Exercise details
Lines from the one containing "Generate a Blender" to the one containing "from mathutils import Vector, Matrix, Euler, noise", both lines included, are to be extracted exactly from the data below; pictures are excluded.

Task inputs
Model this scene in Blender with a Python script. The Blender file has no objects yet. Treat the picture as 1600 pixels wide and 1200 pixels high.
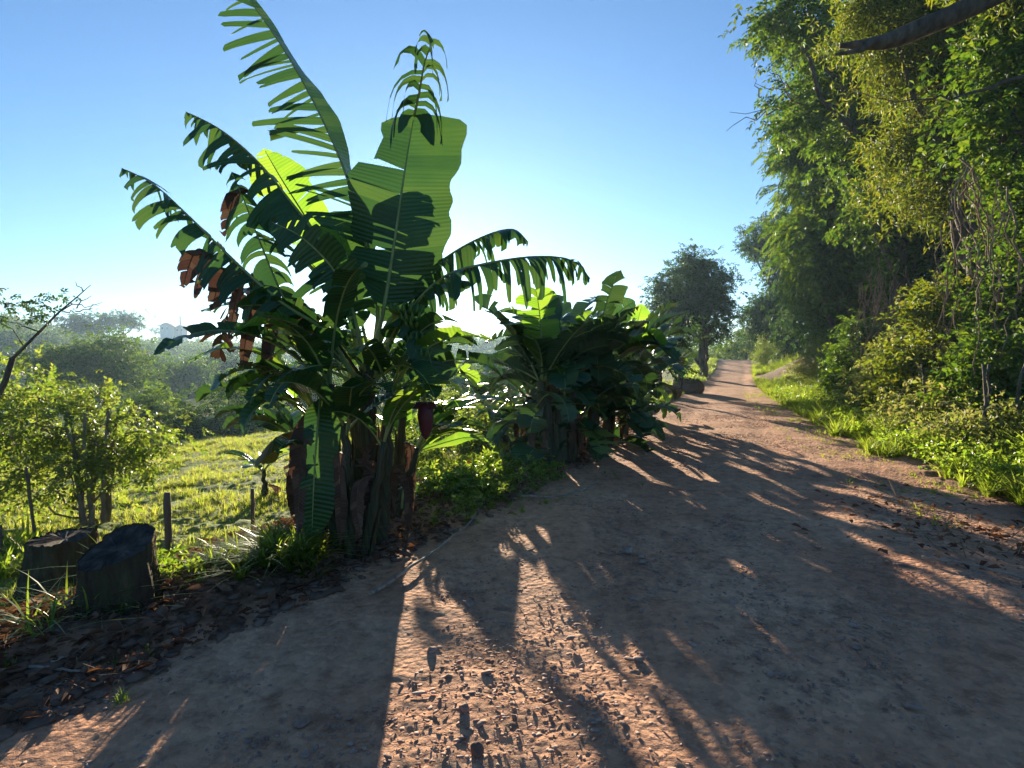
import bpy, math, random
import numpy as np
from mathutils import Vector

S = bpy.context.scene
COL = S.collection
R = math.radians
# ------------------------------------------------------------------ camera
F = 870.0                       # focal length in pixels of a 1600 px wide frame
CAM = np.array([0.0, 0.0, 1.55])
PITCH = R(2.65)
cam_d = bpy.data.cameras.new('camera'); cam = bpy.data.objects.new('camera', cam_d); COL.objects.link(cam)
cam.location = CAM; cam.rotation_euler = (R(90) - PITCH, 0, 0)
cam_d.sensor_width = 36.0; cam_d.lens = F / 1600 * 36.0
cam_d.clip_start = 0.05; cam_d.clip_end = 6000
S.camera = cam
FWD = np.array([0, math.cos(PITCH), -math.sin(PITCH)])
UPV = np.array([0, math.sin(PITCH), math.cos(PITCH)])
RT = np.array([1.0, 0, 0])
def ray(px, py): return RT * (px - 800) / F + UPV * (600 - py) / F + FWD
def at(px, py, d): return CAM + ray(px, py) * d
def cdir(r, u, f): return RT * r + np.array([0, 0, 1.0]) * u + np.array([0, 1.0, 0]) * f
# ------------------------------------------------------------------ light
sd = ray(693, 418); sd = sd / np.linalg.norm(sd)
SUN_EL = math.asin(sd[2]); SUN_AZ = math.atan2(sd[0], sd[1])
w = bpy.data.worlds.new("World"); S.world = w; w.use_nodes = True
nt = w.node_tree; nt.nodes.clear()
sky = nt.nodes.new('ShaderNodeTexSky'); sky.sky_type = 'NISHITA'; sky.sun_disc = False
sky.sun_elevation = SUN_EL; sky.sun_rotation = SUN_AZ
sky.air_density = 1.0; sky.dust_density = 0.2; sky.ozone_density = 3.5; sky.altitude = 300
bg = nt.nodes.new('ShaderNodeBackground'); bg.inputs[1].default_value = 0.058
wo = nt.nodes.new('ShaderNodeOutputWorld')
tint = nt.nodes.new('ShaderNodeMixRGB'); tint.blend_type = 'MULTIPLY'; tint.inputs[0].default_value = 1; tint.inputs[2].default_value = (.64, .84, 1.0, 1)
nt.links.new(sky.outputs[0], tint.inputs[1]); nt.links.new(tint.outputs[0], bg.inputs[0]); nt.links.new(bg.outputs[0], wo.inputs[0])
sl = bpy.data.lights.new('sun', 'SUN'); so = bpy.data.objects.new('sun', sl); COL.objects.link(so)
sl.energy = 5.0; sl.angle = R(0.5); sl.color = (1.0, 0.85, 0.62)
so.rotation_euler = Vector(tuple(-sd)).to_track_quat('-Z', 'Y').to_euler()
so.location = (0, 0, 60)
S.view_settings.view_transform = 'Standard'; S.view_settings.look = 'None'
S.view_settings.exposure = 1.95; S.view_settings.gamma = 1.0
S.view_settings.use_curve_mapping = False
S.cycles.max_bounces = 8; S.cycles.transmission_bounces = 6; S.cycles.diffuse_bounces = 4
S.cycles.sample_clamp_indirect = 6.0
# ------------------------------------------------------------------ numpy helpers
def ss(a, b, x):
    t = np.clip((np.asarray(x, float) - a) / (b - a), 0, 1); return t * t * (3 - 2 * t)
def _h(ix, iy, s):
    n = (ix.astype(np.int64) * 374761393 + iy.astype(np.int64) * 668265263 + s * 982451653) & 0x7fffffff
    n = ((n ^ (n >> 13)) * 1274126177) & 0x7fffffff
    n = n ^ (n >> 16)
    return (n & 0xffff) / 65535.0
def vnoise(x, y, s=0):
    x = np.asarray(x, float); y = np.asarray(y, float)
    ix = np.floor(x); iy = np.floor(y); fx = x - ix; fy = y - iy
    fx = fx * fx * (3 - 2 * fx); fy = fy * fy * (3 - 2 * fy)
    a = _h(ix, iy, s); b = _h(ix + 1, iy, s); c = _h(ix, iy + 1, s); d = _h(ix + 1, iy + 1, s)
    return (a + (b - a) * fx) * (1 - fy) + (c + (d - c) * fx) * fy - 0.5
def fbm(x, y, o=4, s=0):
    v = 0; a = 1.0; f = 1.0
    for k in range(o): v = v + a * vnoise(x * f, y * f, s + k); a *= .5; f *= 2.03
    return v
def xl(y): return np.interp(y, [-40, 0, 2.4, 3.6, 5.4, 8.4, 14, 27, 45, 60, 400], [-25, -3.5, -2.25, -1.5, -.55, .95, 3.3, 8.9, 16.6, 22.2, 150])
def xr(y): return np.interp(y, [-40, 0, 5.4, 7.5, 11.2, 20, 33.7, 45, 60, 400], [-12, 4.3, 4.9, 5.3, 6.4, 9.4, 14.6, 19.4, 25.2, 160])
def ridge(azd): return np.interp(azd, [-180, -60, -44, -36, -30, -24, -10, -2, 12, 25, 40, 180], [6, 20, 16, 5.5, 3.5, 3, 3, 4, 3, 2, 2, 4])
def H(x, y):
    x = np.asarray(x, float); y = np.asarray(y, float)
    tl = (xl(y) - x) * .93; tr = (x - xr(y)) * .93
    r = np.hypot(x, y); az = np.degrees(np.arctan2(x, y))
    z = 1.35 * ss(28, 62, y)
    dl = np.maximum(tl - 1.2, 0)
    z = z + .07 * ss(0, .35, tl) * (1 - ss(.8, 1.6, tl)) - .38 * ss(.9, 2.6, tl) - 11 * (1 - np.exp(-dl * .0085))
    z = z + (ridge(az) + 11) * ss(95, 300, r) * ss(12, 60, tl) * (1 - .5 * ss(330, 1200, r)) 
    z = z + ss(60, 160, r) * ss(5, 30, tl) * fbm(x / 70, y / 70, 3, 11) * 9
    z = z + .5 * ss(.6, 3.5, tr) + .03 * np.clip(tr, 0, 60)
    z = z + 1.0 * np.exp(-((x - 17.6) / 2.0) ** 2 - ((y - 33) / 3.6) ** 2)
    z = z + fbm(x / 2.5, y / 2.5, 3, 5) * (.05 + .25 * ss(2, 12, tl) + .2 * ss(1.5, 6, tr)) * 1.0
    return z
def ground(px, py):
    d = ray(px, py); t = .5
    while t < 900:
        p = CAM + d * t
        if p[2] < H(p[0], p[1]): break
        t *= 1.01
    return p
def on(x, y): return np.array([x, y, float(H(x, y))])

def mesh_from(name, V, Fq, uv=None, smooth=False, attr=None):
    """V (n,3); Fq list of face arrays (m,3) or (m,4)"""
    V = np.asarray(V, np.float32)
    if not isinstance(Fq, list): Fq = [Fq]
    Fq = [np.asarray(f, np.int32) for f in Fq if len(f)]
    m = bpy.data.meshes.new(name)
    m.vertices.add(len(V)); m.vertices.foreach_set('co', V.ravel())
    loops = np.concatenate([f.ravel() for f in Fq]); tot = np.concatenate([np.full(len(f), f.shape[1], np.int32) for f in Fq])
    st = np.concatenate([[0], np.cumsum(tot)[:-1]]).astype(np.int32)
    m.loops.add(len(loops)); m.loops.foreach_set('vertex_index', loops)
    m.polygons.add(len(tot)); m.polygons.foreach_set('loop_start', st); m.polygons.foreach_set('loop_total', tot)
    if smooth: m.polygons.foreach_set('use_smooth', np.ones(len(tot), bool))
    m.update(calc_edges=True)
    if uv is not None:
        l = m.uv_layers.new(name='UVMap'); l.data.foreach_set('uv', np.asarray(uv, np.float32)[loops].ravel())
    if attr:
        for k, a in attr.items():
            at_ = m.attributes.new(k, 'FLOAT', 'POINT'); at_.data.foreach_set('value', np.asarray(a, np.float32))
    return m
def obj(name, mesh, mat, parent=None, loc=None):
    o = bpy.data.objects.new(name, mesh); COL.objects.link(o)
    for mm in (mat if isinstance(mat, list) else [mat]): mesh.materials.append(mm)
    if parent is not None:
        o.parent = parent; o.location = -Vector(parent['_b']) if '_b' in parent else (0, 0, 0)
    return o
def tag(o, label=None, cat=None, group=None, kind=None):
    if label: o['label'] = label
    if cat: o['category'] = cat
    if group: o['group'] = group
    if kind: o['kind'] = kind
    return o
ROOTS = []
def thing(name, base, label, cat, group=None):
    o = bpy.data.objects.new(name, None); COL.objects.link(o); o.location = tuple(base)
    o['_b'] = [float(v) for v in base]; o.empty_display_size = .1; ROOTS.append(o)
    return tag(o, label, cat, group)

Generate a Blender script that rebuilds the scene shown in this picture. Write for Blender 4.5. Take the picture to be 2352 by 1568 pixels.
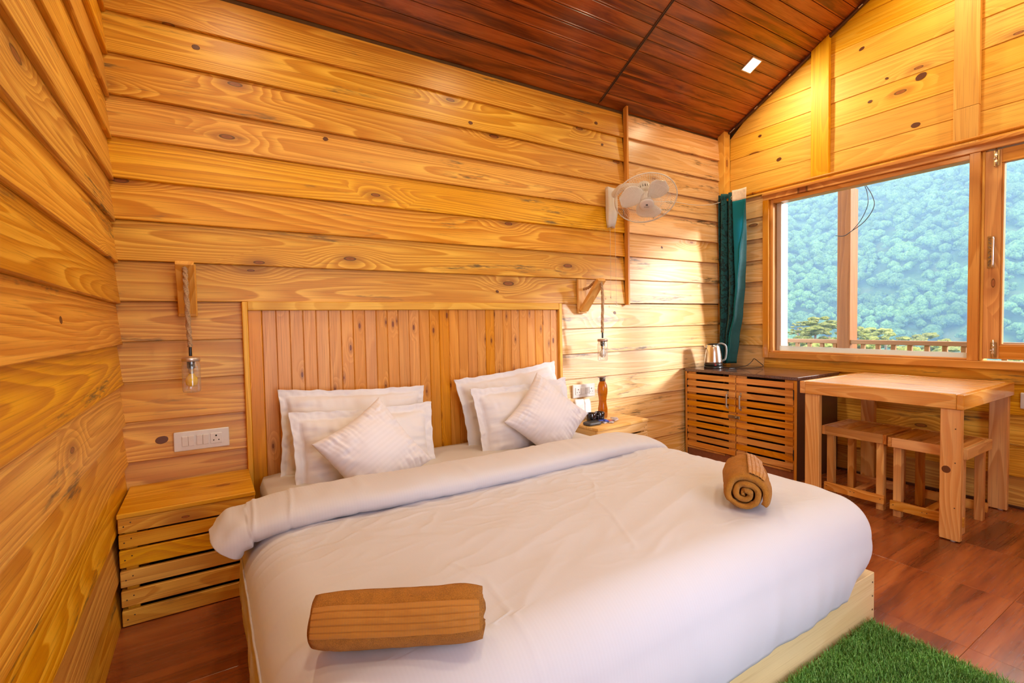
import bpy, bmesh, math, random
import numpy as np
from mathutils import Vector, Matrix, Euler, noise

random.seed(7)
rng = np.random.default_rng(7)
for o in list(bpy.data.objects): bpy.data.objects.remove(o)
SC = bpy.context.scene
COL = SC.collection
R = math.radians
# ------------------------------------------------------------------ camera
cam = bpy.data.cameras.new('camera'); camo = bpy.data.objects.new('camera', cam); COL.objects.link(camo)
CAMP = Vector((-4.1963, -2.8991, 1.2)); YAW, PITCH, ROLL, FPX = R(-31.8169), R(-2.1756), R(-1.0986), 1127.67
fwd = Vector((-math.sin(YAW) * math.cos(PITCH), math.cos(YAW) * math.cos(PITCH), math.sin(PITCH)))
rgt = Vector((math.cos(YAW), math.sin(YAW), 0)); upv = rgt.cross(fwd)
r2 = rgt * math.cos(ROLL) + upv * math.sin(ROLL); u2 = -rgt * math.sin(ROLL) + upv * math.cos(ROLL)
M = Matrix((r2, u2, -fwd)).transposed().to_4x4(); M.translation = CAMP
camo.matrix_world = M
cam.sensor_fit = 'HORIZONTAL'; cam.sensor_width = 36; cam.lens = 36 * FPX / 2352; cam.clip_start = .05; cam.clip_end = 3000
SC.camera = camo
# ------------------------------------------------------------------ world, sun, exposure
SC.view_settings.view_transform = 'Standard'; SC.view_settings.look = 'None'; SC.view_settings.gamma = 1
SC.view_settings.exposure = 0.74; SC.view_settings.use_curve_mapping = False
w = bpy.data.worlds.new('hazy_sky'); SC.world = w; w.use_nodes = True
bg = w.node_tree.nodes['Background']; bg.inputs[0].default_value = (.78, .86, 1.0, 1); bg.inputs[1].default_value = 3.8
sun = bpy.data.lights.new('sun', 'SUN'); sun.energy = 3.6; sun.angle = R(9.0); sun.color = (.96, .98, 1)
so = bpy.data.objects.new('sun', sun); COL.objects.link(so)
so.rotation_euler = Vector((-.68, 1.0, -.31)).to_track_quat('-Z', 'Y').to_euler()
cy = SC.cycles
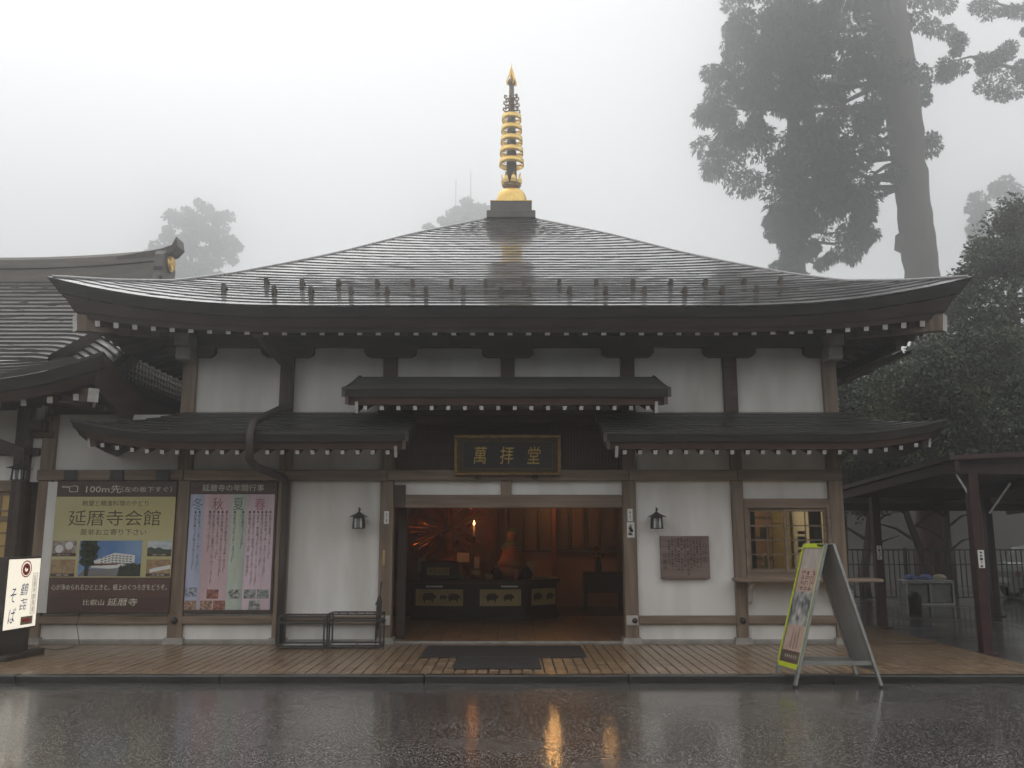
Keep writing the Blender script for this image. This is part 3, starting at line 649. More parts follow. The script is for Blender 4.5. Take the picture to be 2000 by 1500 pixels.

The response
Generate a Blender script that rebuilds the scene shown in this picture. Write for Blender 4.5. Take the picture to be 2352 by 1568 pixels.
import bpy, bmesh, math, random
import numpy as np
from mathutils import Vector, Matrix, Euler, noise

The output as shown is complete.